Head Quarters Nauvoo Legion, U. T.
Adjt. Generals Office
G. S. L. City Augt 31st, 1853.

Capt. Henry Standage
Commanding Pauvan
Military District

Dear Brother.

The return of Bro. Hoyt affords an opportunity of communicating with you, which I gladly improve.

I perceive by the Report of some of the District commanders, that they giving things rather a terrifying turn by going into a strict Military order, issuing rations to citizens of all classes, Males, females, and children, as though all were in the service of the <U.> States, and were sure of getting pay.

I do not know, that you have pursued this course, but considered that I would indicate to you a proper course to pursue in such cases.

We consider it a safe conclusion, that in these Vallies of the mountains, we as a people have to sustain ourselves, build our own roads, Bridges, and defences, and further defend ourselves from all aggression whether Indian or otherwise.

In order to do this, it is perfectly honorable to conclude, that all of our settlements have to be laid upon a permanent system of defence, and that we should institute such an order of things as we can stand, can live under, what boots it if we have a little Indian excitement why should we reel to and fro, [?] property, issue rations, and keep a standing Army, any more than usual. Do we not live [?] when we have no excitement, and have [?] Do we not eat our own bread and beef if we have any, and why should [?] live any different or better <then> than ever we [?] of the forces at home, they have to [?] around them as much as ever [?] expeditions it makes a difference, and [?] animals, &c & supplies to last them from place to place. These are extraordinary at times, great exertions are required at the various posts, form exceptions, but you will realize [?] that all things should actually be done with a view of having to pay the entire expenses ourselves.

Now, on the other hand, we conclude that it is right for the Government to pay all of those expenses, and be assured they shall if we can make them, therefore it is necessary that all of these accounts should be made out, and what is expended or not with a view of payment.

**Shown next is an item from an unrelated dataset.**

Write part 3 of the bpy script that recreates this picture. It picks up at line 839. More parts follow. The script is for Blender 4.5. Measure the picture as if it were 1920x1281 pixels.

I wish you to understand the difference between making up those accounts, and having to pay them. and let me tell you [?] that it is extremely doubtful if the government does pay them. It is like them paying us for cu[ea?]ting our own beef and bread. We require the Reports that we may be able to present them for payment in the proper [?] form.

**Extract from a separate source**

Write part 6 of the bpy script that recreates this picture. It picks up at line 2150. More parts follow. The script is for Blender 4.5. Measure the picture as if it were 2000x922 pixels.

In Fillmore we have undertaken to build [?] which we hope some day to accomplish. This property belongs to the Church, just as much as Tithing property does, only being set apart and devoted for the particular purpose of forwarding that work. Br. Saml. P. Hoyt is our agent to take care of and preserve that property, and should always be consulted about any exigency [?] any of it should be wanted for public use to [?] the Church property in the care of the Bishop.

We always expect that the Church will bear her proportion of Public expense, she has generously [?] she should do her share, [?] at once on a/c of the trouble in [?] is from the Salt Works as it would save trouble in [?] over and over again, as to the interest it is one and the same.

I have been pleased with your general activity, & efficiency in Military matters, and hope that you will continue, that you may have the proud satisfaction of pleasing your District, and planting your Settlements upon a permanent system of Defence. Wherever you work at your various avocations, farming, milling,, Public works, Kanyon, or anything else which you list to do, that you can do it with Safety, and that of your families, property, and stock may also be safe, while you are doing it, and also upon such a principle as that you can sustain yourselves without any help or expectation of reward or compensation, other than a full and free consciousness of having discharged your duties and preserved your lives.

Praying that heaven's blessings may rest upon you in rich abundance, I Remain Very truly and Sincerely.

Your Friend and Brother
In the [?] of Truth

Daniel H. Wells
Lieut Genl Commanding
Nauvoo Legion

P.S. [??] [..ding] you may have to as
with friendly Indians, you are at liberty to do so through S.P. Hoyt agent of the Superintendent of indian affairs of your district in [?] as he is [partially?] provided with a [?] for that purpose.